When I eventually managed to get a date I really wish I hadn’t. The girl I asked out was a member of the Peace Corps. It was my brother’s 21st birthday party. It was due to be held in the Green Isle Hotel on the Naas Road. I asked a girl on a normal date first but she turned me down, so I resorted to impressing her by inviting her to my brother’s party. I decided to pluck up the courage to ask her during the week of our peace concerts in the Dominican Covent. She turned me
down flat, but I wasn’t giving up that easily. It just so happened that my eldest brother was having an engagement dinner in the Green Isle Hotel, so I asked the girl a second time if she would go out with me to the Green Isle, and this time she agreed. But the dinner was cancelled for reasons I can’t remember, so I had to come up with a plan B. I told her I would take her to the La Dolce Vita club in Mary Street. It was a new club that was
the
place to go.

I was all dressed up in my best and full of excitement at the prospect of having a nice date. However, when we arrived at La Dolce Vita we were refused entry on account of us not being members. I suspect that the real reason was that we were both under age, but the doorman was very discreet and clearly didn’t want to embarrass me in front of her.
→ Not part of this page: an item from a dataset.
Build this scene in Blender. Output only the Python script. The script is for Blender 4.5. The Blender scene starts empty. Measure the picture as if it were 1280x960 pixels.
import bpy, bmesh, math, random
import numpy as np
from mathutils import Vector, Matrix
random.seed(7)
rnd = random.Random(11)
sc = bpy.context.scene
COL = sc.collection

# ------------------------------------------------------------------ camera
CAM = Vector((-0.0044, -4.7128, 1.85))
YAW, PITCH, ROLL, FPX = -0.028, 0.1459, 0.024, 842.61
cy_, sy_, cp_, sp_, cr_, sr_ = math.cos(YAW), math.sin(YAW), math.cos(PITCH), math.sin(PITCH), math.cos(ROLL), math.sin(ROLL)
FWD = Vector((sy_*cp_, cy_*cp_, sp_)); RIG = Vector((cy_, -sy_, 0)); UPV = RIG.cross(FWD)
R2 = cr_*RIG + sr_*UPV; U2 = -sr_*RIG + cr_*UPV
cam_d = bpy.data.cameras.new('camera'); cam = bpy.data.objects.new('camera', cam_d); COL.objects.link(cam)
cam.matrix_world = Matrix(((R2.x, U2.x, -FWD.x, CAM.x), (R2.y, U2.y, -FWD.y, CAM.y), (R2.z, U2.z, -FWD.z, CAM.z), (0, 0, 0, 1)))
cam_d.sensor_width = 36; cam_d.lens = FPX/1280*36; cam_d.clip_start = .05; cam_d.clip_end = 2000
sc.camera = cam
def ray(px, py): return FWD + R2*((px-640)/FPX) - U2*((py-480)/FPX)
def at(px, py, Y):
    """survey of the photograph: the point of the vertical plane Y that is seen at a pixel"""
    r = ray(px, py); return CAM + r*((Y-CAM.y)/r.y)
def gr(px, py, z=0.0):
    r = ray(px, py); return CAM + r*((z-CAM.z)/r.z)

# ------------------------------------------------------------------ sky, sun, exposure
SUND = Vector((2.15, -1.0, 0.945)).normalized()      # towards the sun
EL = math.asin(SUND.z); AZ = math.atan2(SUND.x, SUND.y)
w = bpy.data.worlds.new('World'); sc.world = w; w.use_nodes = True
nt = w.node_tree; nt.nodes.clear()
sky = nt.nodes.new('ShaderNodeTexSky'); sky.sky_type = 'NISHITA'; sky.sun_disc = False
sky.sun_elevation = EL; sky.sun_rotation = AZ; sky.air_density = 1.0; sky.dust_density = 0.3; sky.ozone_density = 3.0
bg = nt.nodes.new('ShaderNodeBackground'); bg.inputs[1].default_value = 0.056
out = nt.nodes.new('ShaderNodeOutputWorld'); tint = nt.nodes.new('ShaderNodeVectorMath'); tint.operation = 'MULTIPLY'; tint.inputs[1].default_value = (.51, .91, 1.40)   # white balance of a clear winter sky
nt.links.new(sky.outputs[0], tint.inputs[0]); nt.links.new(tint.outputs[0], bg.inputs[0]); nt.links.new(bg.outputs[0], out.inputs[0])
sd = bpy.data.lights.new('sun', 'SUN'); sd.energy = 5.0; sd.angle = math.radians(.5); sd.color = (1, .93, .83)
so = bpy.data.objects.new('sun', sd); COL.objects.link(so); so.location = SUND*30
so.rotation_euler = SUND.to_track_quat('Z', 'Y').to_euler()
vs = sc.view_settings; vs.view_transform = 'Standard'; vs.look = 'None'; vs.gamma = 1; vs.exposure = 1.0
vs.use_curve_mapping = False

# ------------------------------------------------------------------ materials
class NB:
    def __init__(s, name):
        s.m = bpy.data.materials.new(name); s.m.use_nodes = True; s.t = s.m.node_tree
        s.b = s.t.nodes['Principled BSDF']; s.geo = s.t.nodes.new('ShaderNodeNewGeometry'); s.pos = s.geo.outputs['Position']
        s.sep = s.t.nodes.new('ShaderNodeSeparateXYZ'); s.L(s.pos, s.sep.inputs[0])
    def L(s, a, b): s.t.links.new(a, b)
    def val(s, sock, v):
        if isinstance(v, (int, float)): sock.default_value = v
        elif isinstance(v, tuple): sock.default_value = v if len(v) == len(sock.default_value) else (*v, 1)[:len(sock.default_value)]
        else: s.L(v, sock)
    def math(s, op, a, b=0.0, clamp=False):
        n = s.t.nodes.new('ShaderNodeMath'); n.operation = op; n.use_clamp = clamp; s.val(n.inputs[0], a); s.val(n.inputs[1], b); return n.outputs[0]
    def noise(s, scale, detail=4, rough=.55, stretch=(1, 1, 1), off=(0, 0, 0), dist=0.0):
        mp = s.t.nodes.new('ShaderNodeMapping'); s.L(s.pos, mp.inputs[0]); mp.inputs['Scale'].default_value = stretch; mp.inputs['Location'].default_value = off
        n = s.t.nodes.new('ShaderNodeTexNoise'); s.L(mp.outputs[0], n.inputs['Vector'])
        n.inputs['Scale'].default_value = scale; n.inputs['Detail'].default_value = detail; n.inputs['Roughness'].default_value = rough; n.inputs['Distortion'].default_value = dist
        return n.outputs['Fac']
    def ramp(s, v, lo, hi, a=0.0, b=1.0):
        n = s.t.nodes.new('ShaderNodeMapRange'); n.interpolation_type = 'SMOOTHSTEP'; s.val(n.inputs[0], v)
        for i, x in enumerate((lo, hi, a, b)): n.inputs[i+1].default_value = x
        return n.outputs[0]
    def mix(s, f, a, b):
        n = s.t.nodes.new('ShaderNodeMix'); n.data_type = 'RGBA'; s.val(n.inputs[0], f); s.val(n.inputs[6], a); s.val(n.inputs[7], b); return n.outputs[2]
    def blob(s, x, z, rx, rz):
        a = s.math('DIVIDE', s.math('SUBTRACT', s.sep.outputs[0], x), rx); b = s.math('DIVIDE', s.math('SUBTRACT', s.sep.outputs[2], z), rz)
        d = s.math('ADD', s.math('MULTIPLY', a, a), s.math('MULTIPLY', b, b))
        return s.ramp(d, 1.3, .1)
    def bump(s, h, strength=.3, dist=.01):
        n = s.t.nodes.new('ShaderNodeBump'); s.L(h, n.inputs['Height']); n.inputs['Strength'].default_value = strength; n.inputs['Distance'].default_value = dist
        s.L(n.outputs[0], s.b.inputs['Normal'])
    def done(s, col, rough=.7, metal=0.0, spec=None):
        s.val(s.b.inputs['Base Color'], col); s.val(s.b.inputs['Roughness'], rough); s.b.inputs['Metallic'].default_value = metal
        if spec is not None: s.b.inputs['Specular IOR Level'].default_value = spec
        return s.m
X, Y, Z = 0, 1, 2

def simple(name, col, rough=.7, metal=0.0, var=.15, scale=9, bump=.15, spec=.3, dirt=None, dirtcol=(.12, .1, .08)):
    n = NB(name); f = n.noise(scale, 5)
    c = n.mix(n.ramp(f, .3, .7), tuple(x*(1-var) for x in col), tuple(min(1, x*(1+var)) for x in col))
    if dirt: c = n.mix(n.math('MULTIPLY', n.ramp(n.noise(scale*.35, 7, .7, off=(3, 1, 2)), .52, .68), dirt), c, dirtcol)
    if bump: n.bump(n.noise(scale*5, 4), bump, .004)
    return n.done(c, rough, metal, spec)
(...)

The problem for now was that I didn’t have a plan C! But she came to the rescue by suggesting that we go and see
Gone with the Wind
. I was only too happy to agree and so we went. While we were watching the film, I did the usual boy thing of trying to put my arm around her shoulder. I was so slow about it that I made snails look like sprinters. When I finally managed to get to the other side she was completely unresponsive so I discreetly removed it while I cringed inside.